Observa-se, nos últimos anos, uma redução no número de práticas infracionais graves cometidas por adolescentes. Segundo levantamento do Conselho Nacional de Justiça (2012), houve uma redução dos atos graves contra pessoas entre 2002 e 2011: homicídio, de 14,9% para 8,4%; latrocínio de 5,5% para 1,9%; estupro de 3,3% para 1,0% e lesão corporal de 2,2% para 1,3%. As infrações cometidas por adolescentes concentram-se hoje nos crimes contra o patrimônio (38%) e no tráfico (26.6%).
Esse conjunto de dados indica que a solução da questão passa por investir no desenvolvimento desses adolescentes, por meio de políticas públicas adequadas, e não pelo seu encarceramento no sistema prisional!

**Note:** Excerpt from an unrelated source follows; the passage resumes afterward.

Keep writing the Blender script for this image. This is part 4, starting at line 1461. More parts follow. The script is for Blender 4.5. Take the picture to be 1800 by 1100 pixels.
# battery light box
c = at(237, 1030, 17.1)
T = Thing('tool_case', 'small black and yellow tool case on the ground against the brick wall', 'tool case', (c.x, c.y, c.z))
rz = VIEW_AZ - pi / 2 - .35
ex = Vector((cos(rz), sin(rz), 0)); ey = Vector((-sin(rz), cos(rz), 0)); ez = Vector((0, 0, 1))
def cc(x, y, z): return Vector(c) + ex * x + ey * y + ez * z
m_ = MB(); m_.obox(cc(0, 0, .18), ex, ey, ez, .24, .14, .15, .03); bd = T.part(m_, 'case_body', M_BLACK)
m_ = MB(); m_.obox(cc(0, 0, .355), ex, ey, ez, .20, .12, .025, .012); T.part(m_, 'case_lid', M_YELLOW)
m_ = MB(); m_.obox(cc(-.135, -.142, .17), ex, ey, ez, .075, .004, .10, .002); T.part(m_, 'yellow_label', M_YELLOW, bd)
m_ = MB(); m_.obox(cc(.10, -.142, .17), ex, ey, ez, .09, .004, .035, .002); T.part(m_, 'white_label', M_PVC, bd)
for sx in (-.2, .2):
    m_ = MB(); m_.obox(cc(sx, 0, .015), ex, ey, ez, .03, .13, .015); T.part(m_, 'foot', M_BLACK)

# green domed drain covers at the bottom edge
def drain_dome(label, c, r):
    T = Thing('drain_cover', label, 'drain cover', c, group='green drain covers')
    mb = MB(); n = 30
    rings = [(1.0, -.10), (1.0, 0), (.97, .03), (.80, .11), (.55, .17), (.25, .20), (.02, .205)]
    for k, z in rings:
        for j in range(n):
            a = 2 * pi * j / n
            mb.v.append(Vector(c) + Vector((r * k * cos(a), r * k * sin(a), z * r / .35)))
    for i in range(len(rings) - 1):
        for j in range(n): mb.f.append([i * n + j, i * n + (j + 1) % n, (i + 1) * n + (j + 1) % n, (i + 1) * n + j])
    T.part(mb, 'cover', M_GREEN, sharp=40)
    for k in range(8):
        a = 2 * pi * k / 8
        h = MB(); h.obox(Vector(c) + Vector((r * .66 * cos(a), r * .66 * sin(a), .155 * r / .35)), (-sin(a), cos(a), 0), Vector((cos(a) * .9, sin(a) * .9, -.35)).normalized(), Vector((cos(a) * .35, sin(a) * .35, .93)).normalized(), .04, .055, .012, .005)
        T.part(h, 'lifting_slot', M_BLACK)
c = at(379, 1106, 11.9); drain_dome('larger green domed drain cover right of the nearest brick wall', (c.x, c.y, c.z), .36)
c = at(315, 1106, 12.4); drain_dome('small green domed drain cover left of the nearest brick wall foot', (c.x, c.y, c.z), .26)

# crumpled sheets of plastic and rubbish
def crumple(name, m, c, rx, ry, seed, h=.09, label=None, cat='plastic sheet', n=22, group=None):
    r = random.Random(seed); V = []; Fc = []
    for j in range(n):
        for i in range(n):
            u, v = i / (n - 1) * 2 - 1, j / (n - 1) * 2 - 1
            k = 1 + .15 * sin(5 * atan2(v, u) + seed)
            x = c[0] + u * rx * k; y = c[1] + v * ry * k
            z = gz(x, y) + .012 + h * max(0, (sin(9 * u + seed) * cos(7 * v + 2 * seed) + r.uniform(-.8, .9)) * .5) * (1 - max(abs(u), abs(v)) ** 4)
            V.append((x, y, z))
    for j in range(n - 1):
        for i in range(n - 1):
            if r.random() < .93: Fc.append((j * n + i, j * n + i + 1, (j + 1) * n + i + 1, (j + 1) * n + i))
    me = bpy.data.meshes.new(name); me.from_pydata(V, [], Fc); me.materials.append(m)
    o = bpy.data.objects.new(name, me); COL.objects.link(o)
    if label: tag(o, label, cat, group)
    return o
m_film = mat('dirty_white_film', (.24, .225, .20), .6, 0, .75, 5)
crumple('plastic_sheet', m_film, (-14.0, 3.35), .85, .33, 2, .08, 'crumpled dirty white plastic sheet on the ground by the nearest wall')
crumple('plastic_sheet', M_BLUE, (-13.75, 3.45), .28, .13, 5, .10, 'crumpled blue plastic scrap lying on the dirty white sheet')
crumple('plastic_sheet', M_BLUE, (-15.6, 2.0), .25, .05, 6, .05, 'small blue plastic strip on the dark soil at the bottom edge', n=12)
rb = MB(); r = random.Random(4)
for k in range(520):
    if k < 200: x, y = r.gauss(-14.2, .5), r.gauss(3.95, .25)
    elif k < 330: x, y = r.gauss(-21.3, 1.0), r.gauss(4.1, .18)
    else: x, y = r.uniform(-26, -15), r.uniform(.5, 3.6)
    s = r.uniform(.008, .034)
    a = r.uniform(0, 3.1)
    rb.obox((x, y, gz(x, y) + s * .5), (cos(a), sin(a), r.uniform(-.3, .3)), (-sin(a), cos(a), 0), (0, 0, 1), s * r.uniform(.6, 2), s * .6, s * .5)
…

As instituições, em especial o Congresso, devem pensar a construção de mecanismos que assegurem políticas públicas preventivas, de modo que todas as crianças tenham direito a educação infantil, que todas elas tenham direito a educação integral, para não iniciarem uma trajetória infracional na adolescência. E é preciso exigir do Poder Executivo o cumprimento efetivo da lei que cria o Sistema Nacional de Atendimento Socioeducativo (SINASE), aprovada no ano passado pelo Congresso Nacional, garantindo aos adolescentes em cumprimento de medidas socioeducativas o acesso aos dispositivos ali estabelecidos.
Penso que se o ECA fosse cumprido na sua integralidade, não haveria nenhuma criança fora da creche; não haveria por volta de 26% de meninas e meninos com até cinco anos de idade fora da escola; e haveria políticas que possibilitassem a existência humana digna aos nossos meninos e meninas. E assim não seria necessário pensar em encarceramento nesse país.
Um país que não possibilita à criança ser criança repete a lógica pontuada por Betinho de forma tão lúcida: quando não conseguimos ver uma criança ou um adolescente como tais, é porque estes foram vítimas de tantas violações que só conseguimos ver o que fizeram contra eles. Por isso eu digo não à redução da maioridade penal, e ao endurecimento das medidas socioeducativas, e digo sim ao investimento no desenvolvimento das crianças e adolescentes brasileiras, como forma de desenvolvimento do Brasil!